Re: [PATCH 0/3] Add restrictions for kexec/kdump jumping between 5-level and 4-level kernel
From: Baoquan He
Date: Thu Aug 30 2018 - 10:12:22 EST
On 08/30/18 at 04:58pm, Kirill A. Shutemov wrote:
> On Wed, Aug 29, 2018 at 10:16:21PM +0800, Baoquan He wrote:
> > This was suggested by Kirill several months ago, I worked out several
> > patches to fix, then interrupted by other issues. So sort them out
> > now and post for reviewing.
>
> Thanks for doing this.
>
> > The current upstream kernel supports 5-level paging mode and supports
> > dynamically choosing paging mode during bootup according to kernel
> > image, hardware and kernel parameter setting. This flexibility brings
> > several issues for kexec/kdump:
> > 1)
> > Switching between paging modes, requires changes into target kernel.

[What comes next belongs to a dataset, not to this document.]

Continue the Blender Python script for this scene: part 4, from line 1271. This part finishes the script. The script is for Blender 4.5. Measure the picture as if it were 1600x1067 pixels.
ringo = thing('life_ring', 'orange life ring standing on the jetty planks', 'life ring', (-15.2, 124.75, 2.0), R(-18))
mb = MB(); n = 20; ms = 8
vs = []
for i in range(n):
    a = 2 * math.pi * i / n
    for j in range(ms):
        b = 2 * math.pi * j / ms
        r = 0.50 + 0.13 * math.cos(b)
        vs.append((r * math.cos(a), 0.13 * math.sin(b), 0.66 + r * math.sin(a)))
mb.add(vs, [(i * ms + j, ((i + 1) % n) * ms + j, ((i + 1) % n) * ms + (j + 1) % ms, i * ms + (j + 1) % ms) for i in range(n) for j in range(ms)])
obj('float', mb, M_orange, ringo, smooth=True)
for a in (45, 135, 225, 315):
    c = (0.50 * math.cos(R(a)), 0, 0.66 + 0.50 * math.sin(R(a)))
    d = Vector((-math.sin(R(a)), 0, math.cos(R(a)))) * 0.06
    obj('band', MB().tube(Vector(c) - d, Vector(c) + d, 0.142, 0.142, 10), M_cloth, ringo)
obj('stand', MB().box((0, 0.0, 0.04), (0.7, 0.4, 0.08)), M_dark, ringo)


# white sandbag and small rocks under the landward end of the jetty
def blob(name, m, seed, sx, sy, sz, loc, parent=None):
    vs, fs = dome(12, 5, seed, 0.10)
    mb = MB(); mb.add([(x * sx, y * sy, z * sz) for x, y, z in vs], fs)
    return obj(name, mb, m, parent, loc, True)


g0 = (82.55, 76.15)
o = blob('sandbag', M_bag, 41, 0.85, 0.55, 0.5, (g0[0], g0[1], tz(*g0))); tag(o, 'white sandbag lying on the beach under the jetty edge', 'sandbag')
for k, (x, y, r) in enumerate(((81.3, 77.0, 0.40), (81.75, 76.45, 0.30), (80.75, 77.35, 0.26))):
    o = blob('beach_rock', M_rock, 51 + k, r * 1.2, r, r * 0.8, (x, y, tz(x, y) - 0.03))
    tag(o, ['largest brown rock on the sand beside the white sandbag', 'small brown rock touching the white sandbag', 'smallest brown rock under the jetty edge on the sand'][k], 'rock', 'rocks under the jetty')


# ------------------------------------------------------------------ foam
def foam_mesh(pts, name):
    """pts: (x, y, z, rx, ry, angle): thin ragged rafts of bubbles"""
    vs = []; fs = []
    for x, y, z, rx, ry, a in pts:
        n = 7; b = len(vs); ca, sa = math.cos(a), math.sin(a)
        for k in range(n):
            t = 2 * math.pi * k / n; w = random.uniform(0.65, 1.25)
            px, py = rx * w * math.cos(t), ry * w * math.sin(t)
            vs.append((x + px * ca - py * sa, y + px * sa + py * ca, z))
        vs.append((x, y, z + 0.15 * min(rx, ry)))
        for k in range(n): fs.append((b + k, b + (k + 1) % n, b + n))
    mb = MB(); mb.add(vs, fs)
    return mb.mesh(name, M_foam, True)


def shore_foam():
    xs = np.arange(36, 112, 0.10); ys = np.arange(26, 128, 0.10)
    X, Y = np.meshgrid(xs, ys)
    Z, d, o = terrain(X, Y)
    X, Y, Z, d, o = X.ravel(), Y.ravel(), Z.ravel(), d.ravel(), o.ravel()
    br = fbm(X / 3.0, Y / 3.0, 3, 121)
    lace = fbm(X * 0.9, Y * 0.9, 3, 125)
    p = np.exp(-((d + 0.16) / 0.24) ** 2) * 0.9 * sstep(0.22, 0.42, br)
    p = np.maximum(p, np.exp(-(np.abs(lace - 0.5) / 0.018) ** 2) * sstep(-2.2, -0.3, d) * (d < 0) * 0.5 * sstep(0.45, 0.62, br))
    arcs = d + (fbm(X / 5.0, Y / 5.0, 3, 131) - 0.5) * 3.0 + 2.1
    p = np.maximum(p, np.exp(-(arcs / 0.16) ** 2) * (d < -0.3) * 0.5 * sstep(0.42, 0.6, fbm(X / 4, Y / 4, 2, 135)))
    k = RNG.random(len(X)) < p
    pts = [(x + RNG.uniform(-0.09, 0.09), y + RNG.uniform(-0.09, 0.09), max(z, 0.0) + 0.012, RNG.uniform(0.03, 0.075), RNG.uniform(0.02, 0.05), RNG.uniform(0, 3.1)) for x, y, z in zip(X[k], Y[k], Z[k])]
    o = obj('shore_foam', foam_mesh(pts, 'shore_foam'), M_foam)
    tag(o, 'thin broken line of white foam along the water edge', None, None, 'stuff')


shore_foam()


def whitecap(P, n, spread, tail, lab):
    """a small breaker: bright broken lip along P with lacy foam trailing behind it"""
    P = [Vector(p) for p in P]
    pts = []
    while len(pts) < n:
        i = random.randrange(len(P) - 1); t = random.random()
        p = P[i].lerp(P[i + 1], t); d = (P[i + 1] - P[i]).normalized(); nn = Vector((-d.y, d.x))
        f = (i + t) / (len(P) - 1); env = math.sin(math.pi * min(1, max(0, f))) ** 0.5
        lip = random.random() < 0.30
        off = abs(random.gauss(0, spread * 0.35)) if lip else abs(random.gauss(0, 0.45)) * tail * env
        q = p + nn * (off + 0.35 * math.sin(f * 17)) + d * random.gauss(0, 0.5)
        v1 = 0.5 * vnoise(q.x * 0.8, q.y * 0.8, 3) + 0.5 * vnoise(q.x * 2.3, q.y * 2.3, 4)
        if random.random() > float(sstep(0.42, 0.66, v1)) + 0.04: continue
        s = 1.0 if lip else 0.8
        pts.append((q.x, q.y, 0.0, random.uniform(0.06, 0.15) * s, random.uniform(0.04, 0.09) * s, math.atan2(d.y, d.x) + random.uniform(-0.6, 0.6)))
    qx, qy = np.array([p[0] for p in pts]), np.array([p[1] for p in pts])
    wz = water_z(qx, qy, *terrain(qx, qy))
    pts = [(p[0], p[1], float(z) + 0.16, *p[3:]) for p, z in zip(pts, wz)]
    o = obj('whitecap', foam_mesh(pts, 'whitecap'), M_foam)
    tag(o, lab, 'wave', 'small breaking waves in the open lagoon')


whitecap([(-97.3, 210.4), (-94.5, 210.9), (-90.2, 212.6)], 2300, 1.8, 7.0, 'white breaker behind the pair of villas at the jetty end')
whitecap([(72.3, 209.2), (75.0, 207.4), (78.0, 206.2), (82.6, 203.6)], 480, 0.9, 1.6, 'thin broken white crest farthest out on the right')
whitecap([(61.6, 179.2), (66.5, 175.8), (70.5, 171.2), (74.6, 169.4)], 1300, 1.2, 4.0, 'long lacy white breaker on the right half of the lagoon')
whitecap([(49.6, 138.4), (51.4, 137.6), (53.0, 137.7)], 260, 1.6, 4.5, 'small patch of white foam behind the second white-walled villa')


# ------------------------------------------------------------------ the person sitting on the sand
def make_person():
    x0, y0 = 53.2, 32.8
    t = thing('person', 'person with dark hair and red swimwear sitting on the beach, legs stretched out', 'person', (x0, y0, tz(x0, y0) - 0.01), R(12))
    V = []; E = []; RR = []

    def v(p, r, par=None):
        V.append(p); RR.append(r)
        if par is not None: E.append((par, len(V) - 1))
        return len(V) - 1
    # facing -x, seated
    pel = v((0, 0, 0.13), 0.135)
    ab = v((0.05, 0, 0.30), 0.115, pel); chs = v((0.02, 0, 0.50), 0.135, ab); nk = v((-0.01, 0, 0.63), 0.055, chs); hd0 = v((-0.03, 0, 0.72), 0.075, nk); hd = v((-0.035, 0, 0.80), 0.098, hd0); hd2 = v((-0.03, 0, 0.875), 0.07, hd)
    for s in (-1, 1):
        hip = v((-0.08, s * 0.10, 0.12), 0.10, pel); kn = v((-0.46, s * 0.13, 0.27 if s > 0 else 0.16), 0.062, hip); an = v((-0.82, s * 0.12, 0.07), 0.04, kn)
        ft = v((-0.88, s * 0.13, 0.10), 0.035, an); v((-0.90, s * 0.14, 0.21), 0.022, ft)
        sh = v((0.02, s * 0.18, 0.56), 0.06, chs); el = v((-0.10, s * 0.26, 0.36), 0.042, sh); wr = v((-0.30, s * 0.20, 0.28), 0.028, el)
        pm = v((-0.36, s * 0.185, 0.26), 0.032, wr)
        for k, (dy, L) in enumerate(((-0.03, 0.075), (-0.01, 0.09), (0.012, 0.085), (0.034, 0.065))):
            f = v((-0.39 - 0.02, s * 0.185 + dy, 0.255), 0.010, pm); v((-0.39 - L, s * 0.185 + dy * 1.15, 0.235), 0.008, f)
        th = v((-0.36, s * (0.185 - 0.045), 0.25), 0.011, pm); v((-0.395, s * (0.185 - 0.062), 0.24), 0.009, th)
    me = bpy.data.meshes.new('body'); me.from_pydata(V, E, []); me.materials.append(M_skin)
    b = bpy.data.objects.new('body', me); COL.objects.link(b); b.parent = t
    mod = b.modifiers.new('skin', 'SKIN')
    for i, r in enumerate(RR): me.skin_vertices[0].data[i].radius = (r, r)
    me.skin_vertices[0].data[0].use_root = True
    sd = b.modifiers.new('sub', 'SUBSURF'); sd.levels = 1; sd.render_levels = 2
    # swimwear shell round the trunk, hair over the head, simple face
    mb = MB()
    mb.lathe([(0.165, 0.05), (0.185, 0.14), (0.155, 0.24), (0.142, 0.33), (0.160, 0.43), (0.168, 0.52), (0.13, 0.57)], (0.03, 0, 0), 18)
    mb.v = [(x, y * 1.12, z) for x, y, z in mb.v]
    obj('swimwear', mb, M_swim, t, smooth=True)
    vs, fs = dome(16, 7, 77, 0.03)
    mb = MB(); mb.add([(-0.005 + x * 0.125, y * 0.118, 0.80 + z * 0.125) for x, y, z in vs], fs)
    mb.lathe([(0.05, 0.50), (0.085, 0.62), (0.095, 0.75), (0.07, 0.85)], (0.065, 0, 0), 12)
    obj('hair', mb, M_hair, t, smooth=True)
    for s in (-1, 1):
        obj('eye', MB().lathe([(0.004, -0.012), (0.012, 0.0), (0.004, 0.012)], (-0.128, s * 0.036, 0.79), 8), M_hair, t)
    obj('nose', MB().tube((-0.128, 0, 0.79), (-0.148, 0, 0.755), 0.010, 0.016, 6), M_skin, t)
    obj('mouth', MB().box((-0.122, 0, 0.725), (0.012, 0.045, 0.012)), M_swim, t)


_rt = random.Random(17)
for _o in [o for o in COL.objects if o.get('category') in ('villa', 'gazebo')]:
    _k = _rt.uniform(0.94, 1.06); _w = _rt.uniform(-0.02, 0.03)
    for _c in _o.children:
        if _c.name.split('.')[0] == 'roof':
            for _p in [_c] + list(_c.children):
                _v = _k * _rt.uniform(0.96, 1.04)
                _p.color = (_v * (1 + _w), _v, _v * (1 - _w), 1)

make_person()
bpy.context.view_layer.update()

> > It means you cannot kexec() 4-level paging kernel from 5-level paging
> > kernel if 4-level paging kernel doesn't include changes.
> >
> > 2)
> > Switching from 5-level paging to 4-level paging kernel would fail, if
> > kexec() put kernel image above 64TiB of memory.
>
> I'm not entirely sure that 64TiB is the limit here. Technically, 4-level
> paging allows to address 256TiB in 1-to-1 mapping. We just don't have
> machines with that wide physical address space (which don't support
> 5-level paging too).
Hmm, afaik, the MAX_PHYSMEM_BITS limits the maximum address space
which physical RAM can mapped to. We have 256TB for the whole address
space for 4-level paging, that includes user space and kernel space,
it might not allow 256TB entirely for the direct mapping.
And the direct mapping is only for physical RAM mapping, and
kexec/kdump only cares about the physical RAM space and load them
inside.
# define MAX_PHYSMEM_BITS (pgtable_l5_enabled() ? 52 : 46)
Not sure if my understanding is right, please correct me if I am wrong.